Architect, Partner, Managing Director in Vienna

Detailed view of the glass front of INTERSPAR Imst, designed by ATP architects engineers

The aesthetically distinctive, urban concept for INTERSPAR is based on the principles of transparency, generosity, and a clear formal and material language. Our idea was to create a striking external presence and an experience-oriented sense of space inside. Urban design elements such as plazas, boulevards, and streets structure the interiors and stage daily life as if in a city. A diagonally positioned pylon serves across all sites as a landmark and brand emblem. The entrance area, accentuated by a red frame, integrates the logo, entrance vestibule, and a light tunnel.

Exterior view of INTERSPAR Wels by ATP architects engineers as part of Corporate Architecture

Customers are welcomed by a “gallery corridor” that, in various versions, pierces the building envelope. Large, transparent front facades at the entrance offer views into the building and showcase the interior like a stage. Natural-colored aluminum wraps the closed section of the facade. The loadbearing structure is separated from the exterior skin and consists of slender reinforced concrete skeleton elements and/or timber trusses.

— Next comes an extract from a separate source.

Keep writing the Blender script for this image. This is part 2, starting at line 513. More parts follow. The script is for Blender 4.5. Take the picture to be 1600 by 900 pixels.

Exterior view of INTERSPAR Imst from the roundabout, designed by ATP architects engineers

Concept-based planning – integrated and site-specific
ATP has gone on to implement the corporate architecture concept with a site-specific approach in multiple projects. In Mistelbach, a renovation was carried out during ongoing operations. An open mall, a transparent entrance, and a prominently cantilevered canopy now define the new appearance. In Wels, a curved timber roof above a nearly 200-meter-long glass facade emphasizes the openness of the fully refurbished hypermarket. At night, the LED-lit underside of the canopy waves ensures long-distance visibility. In Imst, a cube clad in wooden shingles interprets the concept within an Alpine context. A generous glass facade and visible timber elements in the interior show how local design scopes can be harmonized with brand-specific architectural language. Additional remodeling and new-build projects were completed in Salzburg, Leoben, Linz, Rum/Innsbruck, Vienna, and Graz-Nord.